County’s 5-year plan for waste management addresses plastic bags, food waste

Johnson County commissioners this week have approved a five-year strategic plan for waste management.

Grocery store plastic bags won’t be taxed any time soon, but the county will likely look into it in the next couple of years because of the high level of public interest.

County commissioners on Thursday approved a five-year strategic plan for managing waste that goes into the landfill. Among the items in it was a feasibility study to find the best way to reduce the number of single-use plastic bags that end up in the landfill or, mistakenly, in the recycling bin.

Managing the loose plastic bags generated some of the most impassioned discussion among county staff and members of the Solid Waste Management Committee who wrote the recommendations, said Craig Wood, solid waste management coordinator. The committee is made up of local government leaders, environmental organizations and private waste-related businesses.

“There’s a definite passion for that,” Wood said. But since other cities across the country have used different ways to address the problem, Johnson County should do a study to find out what has been most successful, he said. The plan mentions taxes, fees or an outright ban.

Support for ‘banning the bag’

Johnson County’s new five-year strategic plan for waste management recommends a study to find the way to reduce the number of plastic bags that end up in the landfill or recycling bin.

A survey conducted as part of the study showed that 71 percent of county respondents support some type of “ban the bag” effort.

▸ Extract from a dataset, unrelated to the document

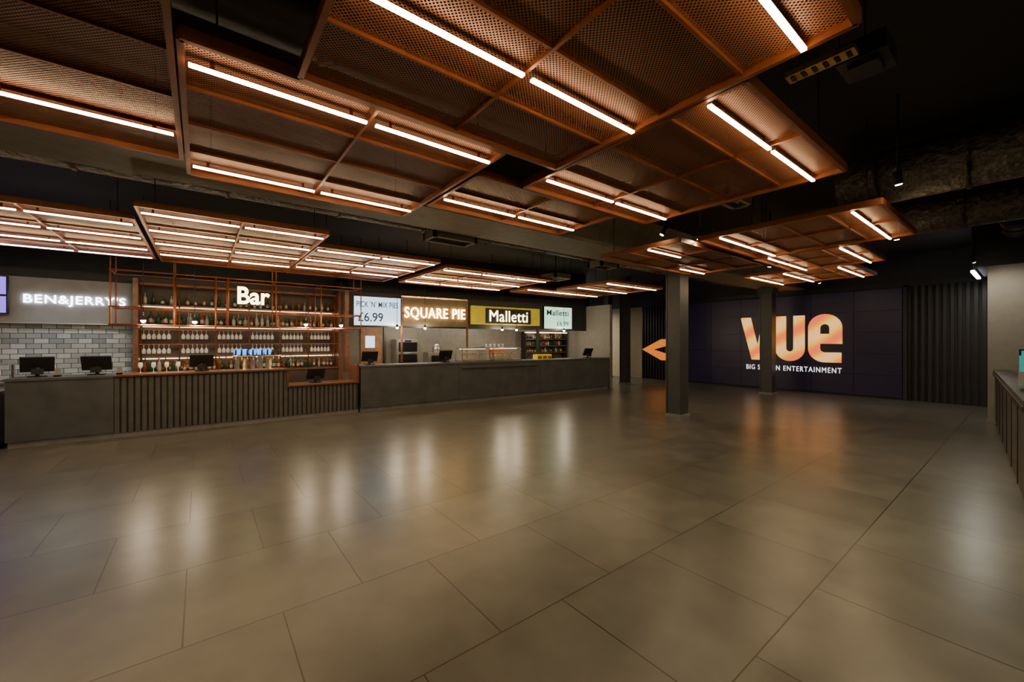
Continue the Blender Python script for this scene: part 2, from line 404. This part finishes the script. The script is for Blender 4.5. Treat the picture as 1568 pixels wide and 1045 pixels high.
b=B(); b.box(2.45,3.15,1.82,2.25,0.94,1.35,'steel'); b.box(2.55,3.05,1.80,1.82,1.0,1.25,'screenblk'); b.lathe(2.8,2.03,1.35,[(0.12,0),(0.13,0.1),(0.11,0.22),(0.02,0.27)],'steel',14); fin(b,'coffee_machine')
b=B(); b.box(4.5,5.4,1.82,2.25,0.94,1.5,'steel'); b.box(4.6,5.3,1.80,1.82,1.25,1.42,'red')
for i in range(4): b.tube((4.68+0.18*i,1.78,1.22),(4.68+0.18*i,1.84,1.22),0.03,'gold')
for i in range(5): b.lathe(4.6+0.17*i,2.0,1.5,[(0.03,0),(0.045,0.1),(0.04,0.1)],'white',8)
fin(b,'espresso_machine')
def bottle(b,x,y,z,k,h,r):
    b.lathe(x,y,z,[(0.001,0),(r,0.0),(r,h*0.55),(r*0.9,h*0.62),(r*0.35,h*0.74),(r*0.33,h*0.95),(r*0.4,h*0.96),(r*0.4,h),(0.001,h)],k,8)
    if random.random()<0.6: b.lathe(x,y,z,[(r*1.02,h*0.18),(r*1.02,h*0.45)],'label',8)
def bottles(xa,xb,y,z,step=0.085,hmax=0.32):
    b=B(); x=xa
    while x<xb:
        bottle(b,x,y+random.uniform(-0.03,0.03),z,random.choice(['green','amber','clear','amber','green']),random.uniform(0.72,1)*hmax,random.uniform(0.03,0.038))
        x+=step*random.uniform(0.9,1.35)
    return b
def wineglass(b,x,y,z,up=1):
    b.lathe(x,y,z,[(0.032,0),(0.005,0.008),(0.004,0.07),(0.03,0.10),(0.038,0.14),(0.03,0.19)],'glass',8,up)
b=B()
for z in (1.25,1.5,1.75):
    b.box(6.3,8.3,2.05,2.34,z,z+0.025,'wood')
for s in (6.3,6.97,7.63,8.28): b.box(s,s+0.025,2.05,2.34,0.94,2.05,'black')
b.box(6.3,8.3,2.05,2.1,2.0,2.03,'shelfled')
fin(b,'wine_shelf')
for z in (1.276,1.526,1.776):
    b=bottles(6.4,8.2,2.2,z,0.1,0.2); fin(b,'wine_bottle_row')
b=B()
for (s0,s1) in ((2.75,3.65),(3.75,4.75)):
    b.box(s0,s1,0.1,0.55,1.112,1.15,'steel'); b.box(s0,s1,0.1,0.55,1.48,1.50,'steel')
    b.box(s0,s1,0.1,0.11,1.15,1.48,'pane')
    b.box(s0,s1,0.15,0.5,1.31,1.315,'pane')
    for s in (s0,s1-0.02):
        for t in (0.1,0.53): b.box(s,s+0.02,t,t+0.02,1.15,1.48,'steel')
    b.box(s0+0.03,s1-0.03,0.3,0.33,1.465,1.48,'shelfled')
    for i in range(8):
        for z in (1.15,1.315):
            b.lathe(s0+0.1+0.1*i,0.3,z,[(0.001,0),(0.04,0),(0.045,0.03),(0.03,0.05),(0.001,0.055)],'food',8)
fin(b,'food_display_case')
b=B()
for i in range(3): b.box(5.45+0.2*i,5.63+0.2*i,0.2,0.45,1.112,1.27,'yellow'); b.box(5.46+0.2*i,5.62+0.2*i,0.19,0.2,1.13,1.22,'gold')
fin(b,'snack_box_display')

def terminal(x,y,z,ang=0.0,local=False):
    b=B()
    b.box(-0.11,0.11,-0.09,0.09,0.001,0.02,'termback'); b.tube((0,0.0,0.02),(0,0.03,0.16),0.025,'termback')
    n=[(-0.19,-0.05,0.10),(0.19,-0.05,0.10),(0.19,0.07,0.34),(-0.19,0.07,0.34)]
    m=[(p[0],p[1]+0.035,p[2]-0.015) for p in n]
    b.face(m[::-1],'termback'); b.face(n,'termglow')
    for i in range(4):
        j=(i+1)%4; b.face([n[i],m[i],m[j],n[j]],'termback')
    b.box(-0.07,0.07,0.11,0.13,0.05,0.14,'termback')
    if local:
        p=Matrix.Rotation(RT,4,'Z')@Vector((x,y,z))+LO; return b.done('till_terminal',loc=p,rot=RT+ang)
    return b.done('till_terminal',loc=(x,y,z),rot=ang)
pi=math.pi
terminal(-2.15,10.15,1.10,0.2+pi); terminal(-1.45,10.15,1.10,pi); terminal(0.02,10.15,1.10,pi); terminal(0.3,0.3,1.11,pi,local=True)
terminal(7.7,0.3,1.11,pi,local=True); terminal(2.1,10.15,0.74,pi+0.1); terminal(2.35,0.35,1.11,pi,local=True)
for x in (-1.9,-1.15):
    b=B(); b.box(x-0.04,x+0.04,9.98,10.1,1.101,1.13,'screenblk'); b.box(x-0.035,x+0.035,10.03,10.06,1.13,1.24,'white'); b.done('card_reader')
for x in (0.72,1.18):
    b=B(); b.lathe(x,10.0,1.101,[(0.05,0),(0.05,0.015),(0.025,0.03),(0.022,0.27)],'gold',12)
    b.tube((x-0.2,10.0,1.38),(x+0.2,10.0,1.38),0.028,'gold',12)
    for i in (-0.15,-0.05,0.05,0.15):
        b.tube((x+i,10.0,1.38),(x+i,9.92,1.34),0.01,'steel'); b.tube((x+i,9.92,1.34),(x+i,9.92,1.29),0.009,'steel')
        b.tube((x+i,10.0,1.4),(x+i,9.98,1.52),0.016,'black')
    b.done('beer_tap')
b=B()
for i in range(5):
    b.lathe(0.62+0.14*i,10.4,1.101,[(0.05,0),(0.04,0.2),(0.055,0.30)],'steel',12); b.lathe(0.62+0.14*i,10.4,1.40,[(0.052,0),(0.062,0.03),(0.062,0.10),(0.05,0.12),(0.001,0.13)],'blue',12)
b.done('lager_font')

# ---------------------------------------------------------------- back bar
b=B(); b.box(-6,3.0,12.0,12.1,0,CZ,'darkwall'); b.done('wall_bar')
b=B(); b.box(-1.05,2.95,11.95,11.999,0.9,3.0,'shelfback'); b.box(-1.1,-1.02,11.3,11.999,0,3.0,'wood'); b.box(2.9,2.98,11.3,11.999,0,3.0,'wood')
b.box(-1.02,2.9,11.35,11.999,0.0,0.98,'shelfback'); b.box(-1.02,2.9,11.32,11.999,0.98,1.02,'wood')
for z in (2.02,2.46):
    b.box(-1.02,2.9,11.62,11.95,z,z+0.025,'wood')
    b.box(-1.0,2.88,11.9,11.93,z-0.012,z,'shelfled')
b.box(-1.0,2.88,11.90,11.93,1.30,1.315,'shelfled')
for z in (1.93,1.62): 
    for yy in (11.46,11.54): b.box(-1.02,2.9,yy,yy+0.02,z,z+0.015,'copper')
for x in (-1.0,-0.37,0.28,0.93,1.58,2.23,2.88): b.tube((x,11.6,1.02),(x,11.6,2.9),0.014,'copper'); 
b.box(-1.02,2.9,11.55,11.6,2.9,2.94,'copper')
b.done('back_bar_shelving')
for z,y in ((1.021,11.8),(1.021,11.6),(2.046,11.8),(2.046,11.70)):
    bottles(-0.95,2.85,y,z,0.095).done('liquor_bottle_row')
bottles(-0.95,2.85,11.78,2.486,0.12,0.28).done('liquor_bottle_row')
b=B()
for z in (1.93,1.62):
    x=-0.95
    while x<2.85:
        if int((x+1)/0.081)%8<6:
            wineglass(b,x,11.5,z,-1)
        x+=0.081
b.done('hanging_wine_glasses')
b=B(); x=-0.9
while x<-0.2:
    wineglass(b,x,10.35,1.102); x+=0.11+random.random()*0.1
b.done('wine_glass_row')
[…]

Single-use bags, like those at the grocery store, are problematic for trash collectors, Wood said. They are recyclable and can be used by companies that make them into other products. But people don’t always know that they shouldn’t be put into curbside bins because the bags get caught in the sorting equipment and create a danger for employees. People who want to recycle them will most likely need to find a place like a grocery store that collects only the bags, he said.

The five-year plan, required by the state, is a guide for how the county will manage its garbage in years to come. The last big rewrite was controversial because of negative reaction to new rules about yard waste composting. But that issue did not arise during the public hearing this year. Only one person spoke at the public hearing, and that was to encourage people to bring their own bags if they dislike plastic ones.

Recommendations this year took a cautious approach, leaning toward studies and cooperation with municipalities.

Wood said the goal is to reduce waste to extend the life of the county landfill in Shawnee. The landfill is expected to last until 2043, he said. With a growing population, the county health department would like to divert as much recyclable waste as possible, he said.

One recommendation that is already in the pipeline is for a new drop-off facility for household hazardous waste. Currently, county residents can take their paints, pesticides, pool chemicals and the like to a drop-off site in Olathe, or to the Philip J. Wittek Hazardous Materials Collection facility near Interstate 635 in Mission. Those sites are open year-round by appointment.

But the northern one, which was built in the 1990s, will have to close in the next couple of years because of construction at the nearby Nelson wastewater treatment plant, Wood said. The county estimates a new site would cost $3.8 million, and has put it into its long-range financial planning.

Although household hazardous waste makes up only a small part of what goes into the landfill, it creates a big environment impact if not handled properly, the study said.

Addressing food waste and composting

Christa McAuliffe Elementary recently received national recognition by the Environmental Protection Agency for doubling its composting efforts.

The plan also recommended the county take a close look at recycling volume in apartment complexes and at food recycling.

Recycling efforts have not necessarily kept up with the building boom in apartments, according to the study. Complex owners are not required in many cities to offer recycling, although some do provide a communal bin for those who want to do it. The exception is Lenexa, which requires haulers to collect an unlimited volume of recyclables as part of their basic fee, the study said.

Since the county has no authority to regulate recycling in city apartments, the plan recommends the county work with cities to encourage it and provide technical help.

Food waste accounts for about 23 percent of what goes into the landfill, according to a study done in 2015-16.

But there is no infrastructure in place to compost it, as the county does with yard waste. Therefore the county will continue to encourage food composting among school districts and green businesses.